Marjan, la donna accusata di essere una scafista ha riabbracciato il figlio

La 29enne iraniana è rinchiusa nel carcere di Barcellona dal 26 febbraio dopo aver tentato il suicidio. Oggi la prima udienza rinviata per mancanza di un giudice

Marjan Jamali, la giovane iraniana, 29enne, accusata di essere una scafista e minacciata di stupro da tre uomini, si è presentata oggi alla prima udienza davanti al tribunale di Locri, assistita dal suo legale di fiducia Giancarlo Liberati. Un'udienza veloce e subito rinviata all'8 aprile, per mancanza di un giudice. Ma per la giovane, rinchiusa all’istituto penitenziario di Barcellona Pozzo di Gotto dov’è stata trasferita dal carcere di Reggio Calabria il 26 febbraio in seguito ad un tentativo di suicidio, l'udienza è stata anche l'occasione, dopo mesi, per riabbracciare il figlio Faraz, di appena otto anni. Così riporta ReggioToday.

Ieri il colloquio con Laura Boldrini, giunta a Barcellona come  presidente del Comitato permanente della Camera sui diritti umani nel Mondo. Boldrini ha definito inverosimile la vicenda sottolineando che Marjan "non è mai stata interrogata, non ha mai ricevuto un documento in una lingua a lei comprensibile. Il suo diritto alla difesa è stato totalmente compresso, violato".

Marjan Jamali era arrivata su una barca a vela, insieme ad altri 100 migranti, a Roccella Ionica alla fine di ottobre scorso al termine di una delle tante operazioni di soccorso in mare.
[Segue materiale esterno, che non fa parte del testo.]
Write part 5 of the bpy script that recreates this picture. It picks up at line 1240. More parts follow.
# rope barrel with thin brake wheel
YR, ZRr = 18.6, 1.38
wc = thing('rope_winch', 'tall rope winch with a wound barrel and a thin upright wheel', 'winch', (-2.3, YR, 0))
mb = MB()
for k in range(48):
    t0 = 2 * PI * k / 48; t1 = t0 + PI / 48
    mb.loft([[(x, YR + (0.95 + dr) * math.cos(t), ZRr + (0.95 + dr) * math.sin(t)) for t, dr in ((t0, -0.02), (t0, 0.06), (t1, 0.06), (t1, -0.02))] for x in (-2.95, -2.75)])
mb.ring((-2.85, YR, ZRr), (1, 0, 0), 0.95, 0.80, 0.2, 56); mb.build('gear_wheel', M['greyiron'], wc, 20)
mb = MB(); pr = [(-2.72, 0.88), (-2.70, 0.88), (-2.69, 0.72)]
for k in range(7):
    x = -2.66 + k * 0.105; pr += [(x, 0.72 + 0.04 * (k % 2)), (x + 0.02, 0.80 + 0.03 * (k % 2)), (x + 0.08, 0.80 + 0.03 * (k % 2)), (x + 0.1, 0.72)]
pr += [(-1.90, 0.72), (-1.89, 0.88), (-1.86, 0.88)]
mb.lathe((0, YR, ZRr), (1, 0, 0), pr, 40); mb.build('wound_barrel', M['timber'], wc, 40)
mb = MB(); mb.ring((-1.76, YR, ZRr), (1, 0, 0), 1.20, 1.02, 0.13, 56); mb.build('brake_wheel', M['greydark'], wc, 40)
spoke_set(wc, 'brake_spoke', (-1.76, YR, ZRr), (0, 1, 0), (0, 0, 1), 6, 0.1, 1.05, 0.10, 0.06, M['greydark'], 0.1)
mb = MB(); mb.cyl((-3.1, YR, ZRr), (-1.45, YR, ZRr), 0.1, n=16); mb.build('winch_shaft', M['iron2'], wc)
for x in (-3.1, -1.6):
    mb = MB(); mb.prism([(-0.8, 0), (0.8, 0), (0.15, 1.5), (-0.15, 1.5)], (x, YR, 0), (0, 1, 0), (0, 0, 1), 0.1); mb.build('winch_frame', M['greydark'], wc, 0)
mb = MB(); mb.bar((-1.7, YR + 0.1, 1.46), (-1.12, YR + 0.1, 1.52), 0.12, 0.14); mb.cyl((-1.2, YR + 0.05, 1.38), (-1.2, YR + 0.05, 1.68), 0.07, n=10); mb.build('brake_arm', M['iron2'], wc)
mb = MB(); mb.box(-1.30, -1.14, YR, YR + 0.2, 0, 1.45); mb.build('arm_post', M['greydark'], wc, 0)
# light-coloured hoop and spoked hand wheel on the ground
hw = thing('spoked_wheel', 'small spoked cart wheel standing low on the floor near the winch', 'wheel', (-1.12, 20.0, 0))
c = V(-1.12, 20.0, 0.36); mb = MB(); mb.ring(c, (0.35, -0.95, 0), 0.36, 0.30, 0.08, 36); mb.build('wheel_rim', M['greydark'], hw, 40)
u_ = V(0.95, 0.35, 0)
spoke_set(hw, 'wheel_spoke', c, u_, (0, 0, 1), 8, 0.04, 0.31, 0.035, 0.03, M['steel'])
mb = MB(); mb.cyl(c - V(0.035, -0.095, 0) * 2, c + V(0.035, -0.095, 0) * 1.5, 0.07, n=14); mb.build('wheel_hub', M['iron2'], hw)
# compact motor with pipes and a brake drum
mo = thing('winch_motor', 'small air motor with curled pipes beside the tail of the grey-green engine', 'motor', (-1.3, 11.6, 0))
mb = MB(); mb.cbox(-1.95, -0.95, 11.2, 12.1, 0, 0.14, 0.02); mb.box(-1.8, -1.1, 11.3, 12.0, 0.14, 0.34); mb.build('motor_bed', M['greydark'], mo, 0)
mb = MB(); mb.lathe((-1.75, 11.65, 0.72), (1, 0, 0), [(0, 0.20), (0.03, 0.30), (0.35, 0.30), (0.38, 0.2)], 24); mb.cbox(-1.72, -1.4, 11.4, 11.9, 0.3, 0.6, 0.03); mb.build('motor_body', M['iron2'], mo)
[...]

Due giorni dopo l’arrivo, era stata arrestata dalle forze dell’ordine perché ritenuta una "scafista", sulla base delle dichiarazioni rese dopo lo sbarco da tre migranti, - che secondo la donna - avrebbero tentato di violentarla.

"È stato un momento molto emozionante - racconta l'avvocato Liberati - vedere questa giovane donna che ha potuto riabbracciare il figlio. Marjan Jamali era stata trasferita a istituto penitenziario di Barcellona Pozzo di Gotto per tenerla sotto osservazione, per un mese, dopo che a gennaio aveva assunto sedici pillole di calmanti, come atto dimostrativo perché non vedeva più il bambino ed era chiusa in carcere.

Adesso tornerà a Reggio Calabria, ma giovedì 14 marzo ci sarà anche l'udienza davanti al tribunale del riesame, dove chiederemo gli arresti domiciliari da scontare presso il Sai di Camini, che già ci ha dato la disponibilità e che già ha in carico il figlio presso una famiglia migrante che ha altri cinque figli e parla la stessa lingua".